Los Angeles

City Council Committee Looks to Develop Green New Deal for LA

Efforts to take more aggressive local actions on climate change are set to be discussed by a City Council committee Tuesday, including the development of Green New Deal for Los Angeles and a new Climate Emergency Mobilization Department.

Council members Nury Martinez, Paul Koretz, Mike Bonin, Curren Price, Marqueece Harris-Dawson and Monica Rodriguez introduced a motion recently that would direct the Department of Water and Power and other city departments to prepare a report on the development of a local Green New Deal.
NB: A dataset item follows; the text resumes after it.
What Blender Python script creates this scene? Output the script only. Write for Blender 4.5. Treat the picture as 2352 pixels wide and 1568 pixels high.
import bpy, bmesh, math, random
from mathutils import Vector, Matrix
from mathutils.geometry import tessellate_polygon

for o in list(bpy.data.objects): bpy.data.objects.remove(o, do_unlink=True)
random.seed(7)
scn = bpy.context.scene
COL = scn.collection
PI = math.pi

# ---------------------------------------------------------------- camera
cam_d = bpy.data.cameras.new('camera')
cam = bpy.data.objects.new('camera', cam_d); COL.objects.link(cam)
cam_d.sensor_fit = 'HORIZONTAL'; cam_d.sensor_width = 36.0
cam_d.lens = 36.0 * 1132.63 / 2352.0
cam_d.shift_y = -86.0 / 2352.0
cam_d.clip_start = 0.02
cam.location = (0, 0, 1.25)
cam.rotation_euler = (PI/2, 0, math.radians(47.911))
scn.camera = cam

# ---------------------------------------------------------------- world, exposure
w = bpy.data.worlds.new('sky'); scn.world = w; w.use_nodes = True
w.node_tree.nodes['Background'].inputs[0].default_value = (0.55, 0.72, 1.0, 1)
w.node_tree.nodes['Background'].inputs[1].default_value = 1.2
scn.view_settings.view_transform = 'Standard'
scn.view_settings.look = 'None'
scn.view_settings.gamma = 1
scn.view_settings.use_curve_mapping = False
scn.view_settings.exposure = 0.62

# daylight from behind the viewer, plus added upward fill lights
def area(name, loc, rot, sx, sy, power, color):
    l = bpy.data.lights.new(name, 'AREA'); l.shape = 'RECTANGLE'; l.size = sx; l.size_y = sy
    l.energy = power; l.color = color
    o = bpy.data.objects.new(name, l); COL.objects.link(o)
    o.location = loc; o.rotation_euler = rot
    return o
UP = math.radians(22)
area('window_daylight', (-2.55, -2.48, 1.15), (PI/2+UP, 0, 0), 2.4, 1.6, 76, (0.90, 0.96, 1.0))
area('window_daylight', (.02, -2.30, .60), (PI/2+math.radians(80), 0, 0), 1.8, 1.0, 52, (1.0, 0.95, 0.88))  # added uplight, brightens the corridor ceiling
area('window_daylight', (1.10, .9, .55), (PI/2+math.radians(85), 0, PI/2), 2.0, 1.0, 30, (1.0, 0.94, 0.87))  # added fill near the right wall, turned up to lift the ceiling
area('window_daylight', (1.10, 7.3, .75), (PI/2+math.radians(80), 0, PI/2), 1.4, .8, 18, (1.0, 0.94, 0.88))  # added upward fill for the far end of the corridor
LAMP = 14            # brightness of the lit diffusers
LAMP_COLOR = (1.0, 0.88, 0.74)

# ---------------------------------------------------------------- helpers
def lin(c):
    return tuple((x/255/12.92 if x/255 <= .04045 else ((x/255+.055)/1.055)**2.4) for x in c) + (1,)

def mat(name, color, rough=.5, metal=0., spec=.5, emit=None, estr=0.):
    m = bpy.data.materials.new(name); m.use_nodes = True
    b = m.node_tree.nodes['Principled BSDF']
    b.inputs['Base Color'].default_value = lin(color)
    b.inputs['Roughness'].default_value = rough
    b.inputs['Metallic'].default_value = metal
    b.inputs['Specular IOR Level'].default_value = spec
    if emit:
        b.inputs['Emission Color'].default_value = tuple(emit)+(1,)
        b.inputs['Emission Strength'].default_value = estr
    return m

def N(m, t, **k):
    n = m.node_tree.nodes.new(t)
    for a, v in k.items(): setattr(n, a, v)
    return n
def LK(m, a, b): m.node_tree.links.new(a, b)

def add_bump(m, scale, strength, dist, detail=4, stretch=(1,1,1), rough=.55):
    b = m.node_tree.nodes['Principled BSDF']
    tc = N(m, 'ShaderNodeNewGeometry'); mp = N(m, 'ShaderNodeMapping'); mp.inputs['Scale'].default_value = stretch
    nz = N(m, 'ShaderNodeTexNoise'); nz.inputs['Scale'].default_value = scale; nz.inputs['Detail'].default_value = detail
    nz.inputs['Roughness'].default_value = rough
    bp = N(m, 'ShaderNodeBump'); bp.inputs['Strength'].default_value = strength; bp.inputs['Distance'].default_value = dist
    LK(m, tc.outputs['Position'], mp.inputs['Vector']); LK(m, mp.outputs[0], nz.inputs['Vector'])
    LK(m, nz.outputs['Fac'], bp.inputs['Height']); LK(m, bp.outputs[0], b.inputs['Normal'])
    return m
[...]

A national Green New Deal resolution sets a goal for the country to get 100 percent of its power through renewable energy by 2030. The council motion scheduled to be discussed by the Energy, Climate Change and Environmental Justice Committee would have the city draft a policy which mirrors the "principles and priorities" of the GND unveiled by Rep. Alexandria Ocasio-Cortez, D-N.Y., and backed by many of her party's leading candidates for president, including Sen. Kamala Harris, D-Calif.

In April of last year, the Los Angeles City Council advanced a proposal to develop a Climate Emergency Mobilization Department to oversee efforts to reduce greenhouse gas emissions citywide, and also cleared up $500,000 in funding in seed money for the project.

The motion seeking the establishment of the department was introduced in January 2018 by Koretz and Councilman Bob Blumenfield. Koretz's office has drafted a report set to be discussed by the committee which offers a number of

recommendations, including that the department be responsible for the development of metrics to measure and track the city's greenhouse gas emissions, and develop an annual climate budget of greenhouse gasses and criteria pollutants to determine the city's allowable annual emissions, similar to how the city's financial budget determines its monetary expenditures.

"We're out of time," Koretz said in April 2018 before the City Council approved the motion "We can't keep waiting around thinking, once it gets bad enough, we'll have enough time to do something. We're here today to tell you, it's bad enough now. We are out of time and need to act, quickly and boldly, like the very planet beneath our feet depends upon it. Like our home depends upon it. Because it does."

Garcetti last year set a goal for Los Angeles to be carbon neutral by 2050.